The New Arm of the Muslim Brotherhood Performs the “Victim Dance” in Germany… Citizenship Revocation?

Two weeks after their controversial appearance in Hamburg, “Muslim Interactive” played the victim narrative, reminiscent of the tactics of the terrorist Muslim Brotherhood.

The group “Muslim Interactive” organized a new demonstration in Hamburg yesterday, following weeks after an initial protest where the group raised the slogan “the caliphate is the solution,” shaking up the German political scene.

A Different Outlook

In contrast to the demonstration where the group raised banners proclaiming “the caliphate is the solution,” Sunday’s demonstration appeared subdued. With 2000 participants, including few women, they listened to the speech by “Muslim Interactive” leader Rahim Boutang.

Boutang used his 30-minute speech to justify what happened at the previous demonstration at the same location weeks ago and spoke about his group as a victim of media manipulation.

The 25-year-old youth stated he “never called for the establishment of a caliphate in Germany,” adding that this statement “only” refers to the Middle East.

Boutang, who described himself and his “brothers and sisters” as “bearers of truth,” demanded the right to live here “as Muslims with their identity and way of life.”

Instead of banners proclaiming “the caliphate is the solution,” participants held signs reading “forbidden” and “prohibited,” with white or black flags being raised.

“Muslim Interactive” also did not promote content showing the organization of the Muslim Brotherhood, Hamas, or their supporters in the protest with any typical slogans like “the caliphate is the solution” in the clips they posted on their pages.

New Rules

After the first demonstration, the Hamburg Ministry of Interior faced significant pressure, with political parties calling for the network to be banned and further marches prevented.

However, considering the legal situation, it emerged that banning “Muslim Interactive” marches was not easy to accomplish. Consequently, the Hamburg Minister of Interior, Andy Grote, played his last card by imposing several conditions on the organizers of “Muslim Interactive” marches.

These conditions included a ban on reusing the banner “the caliphate is the solution,” not allowing women to stand in separate back rows, and banning hate speech and incitement to violence.

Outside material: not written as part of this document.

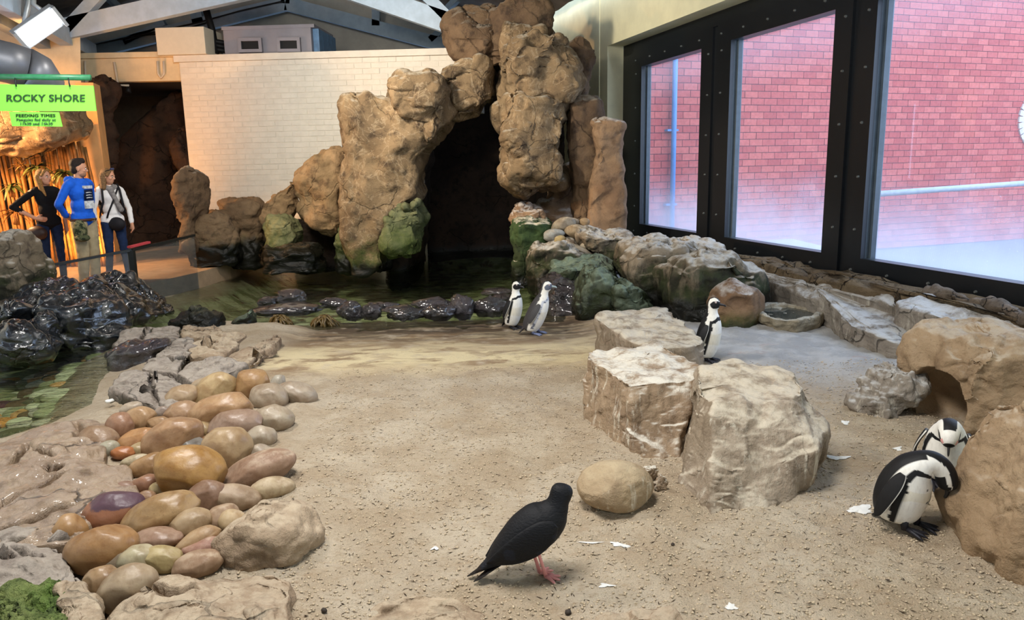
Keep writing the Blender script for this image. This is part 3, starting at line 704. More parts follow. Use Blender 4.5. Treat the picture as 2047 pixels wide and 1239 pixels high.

At yesterday’s demonstration, the police deployed a larger number of officers speaking Arabic in the vicinity of the demonstration, including specially trained personnel capable of intervening if the rules were violated through words or gestures.

This meant that it would have been possible to disperse the march if the rules were breached.

Citizenship Revocation

However, “Muslim Interactive’s” step backward did not prevent Markus Söder, leader of the Christian Social Union party and one of the strong contenders for the German chancellorship, from threatening group members with citizenship revocation.

Söder said, “Anyone who wants to establish a caliphate can do so anywhere, but not in Germany.”

Söder expressed great displeasure at “Muslim Interactive’s” return to the streets yesterday Saturday, stating, “I don’t know why they (the authorities in Hamburg) continue to allow these demonstrations.”

Söder then made a surprising request, “Anyone who wants the caliphate must lose their dual citizenship,” a statement suggesting that many extremist Islamists hold German citizenship in addition to citizenship from their original country.

He continued, saying “The caliphate is not a religious idea but a purely political one,” meaning “We want to abolish democracy.”

The Office for the Protection of the Constitution, the domestic intelligence service in Hamburg, attributes the group “Muslim Interactive” to the banned Liberation Party since 2003 in Germany, an offshoot of the Muslim Brotherhood.

According to the office, the Liberation Party aims to use force as a means to achieve political goals, in line with the ban targeting it, thus threatening the idea of international understanding.

Online, representatives of the organization “Muslim Interactive” describe themselves as “political activists,” attacking those who label them “Islamists” or “extremists” and saying that these descriptions “are not true,” like any Islamic organization or group affiliated with the Muslim Brotherhood in Germany, as no group explicitly links itself to the Muslim Brotherhood and prefers secret links.